Jon, this is excellent.

I've been struggling to find words to use for what you refer to as "consistency", particularly with regards to the end-state ("eventuality").

I'm assuming that at a high level, the "eventuality" is defined as some data-string being recorded on the ledger of a BC (i.e. all distributed P2P nodes of the BC).

As you correctly intuited, the consistency-problem is more difficult for cross-ledger transactions.

A simple example with 1 entity only:  Alice wants to "move" her registered land-deed from BC1 to BC2 (direct, no hops). 

-- How many transactions does Alice's Application need to transmit? (one only to BC1; or one each to BC1 and BC2; or three: BC1; BC2 and then BC1 again).

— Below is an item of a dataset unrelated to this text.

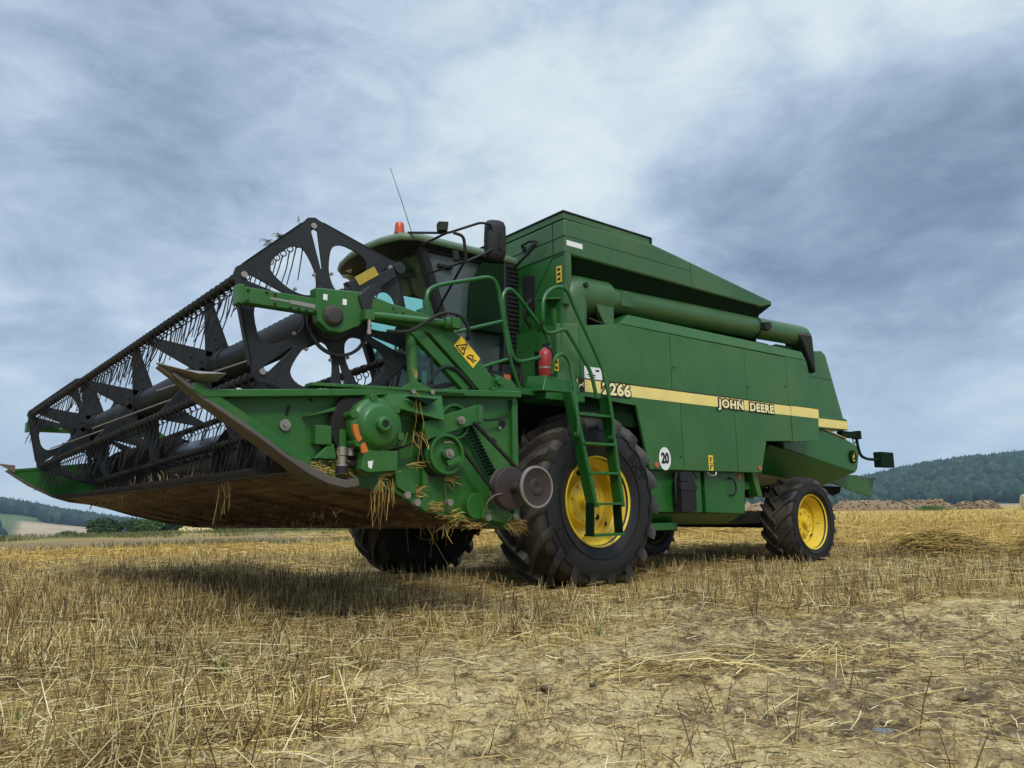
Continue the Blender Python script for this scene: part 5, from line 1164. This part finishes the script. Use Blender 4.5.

Any thoughts how how to define  "consistency" more specific/technically?


-- thomas -- 



________________________________________
From: crowcroft@gmail.com [crowcroft@gmail.com] on behalf of Jon Crowcroft [jon.crowcroft@cl.cam.ac.uk]
Sent: Sunday, June 03, 2018 10:12 AM
To: Thomas Hardjono
Cc: din@irtf.org
Subject: Re: [Din] Minimal assumption for interoperable blockchain systems

looks sane (as did interledger) but we're missing (I think, but may be I missed it too) one of the big challenges for this compared with scaling (which is what you have to address in internetworking stuff whether subnetworks with IP or IGPs with BGP, or serice+content with WWW - that's a fundamentally difficult piece of distributed ledgers- consistency

one thing the e2e model did for thinking (amongst many) was to think in an intensely relaxed way about consistency - IP doesn't care if the source is still where it was when the packet reaches the destination (or even first hop router. BGP doesn't care (much) about IGP convergance when announcing (or withdrawing) prefixes and (most) AS paths. WWW doesn't care if the remote page (server, site or content) are there when you add a URL to your site - all this is "fixed up later" by some eventual consistency protocol (in IPs case, TCP;  in the IGP/BGPs case the linkstate and path vector and a lot of magic pixie dust and luck; in the WWW case, search/rank&shame and later maintenance) -

so for inter-ledger type thinking, we're connecting systems that fundamentally care about consistency - but define its eventuality differently - so a basic building block of an interoperabilty or inter-domain protocol would be to convey (and somehow reconcile) that variation in notion of how long before we agree about an append in domain 1, when were' 5 ledger domain hops away...

which reminds me, am I allowed to coin that term "ledgerdomain" ? :-)

On Sun, Jun 3, 2018 at 2:51 PM, Thomas Hardjono <hardjono@mit.edu<mailto:hardjono@mit.edu>> wrote:

Here is a question I'd like to throw out to this community regarding "interoperable blockchain systems" -- a topic which will undoubtedly come to the forefront (assuming it doesn't get drowned-out or killed by the barrage of hype about BC):

-- Minimal assumption: What is the minimal assumption for interoperable blockchain systems with regards to the notion of transaction units. In other words, what is the “datagram” equivalent of transactions – namely the transaction unit that is semantically understandable (processable) by multiple different blockchain systems.

This is a question we posed in our recent discussion paper:

https://arxiv.org/pdf/1805.05934.pdf

Would love to get your thoughts on this "datagram" equivalent question (or if this framework of thought is even the correct one).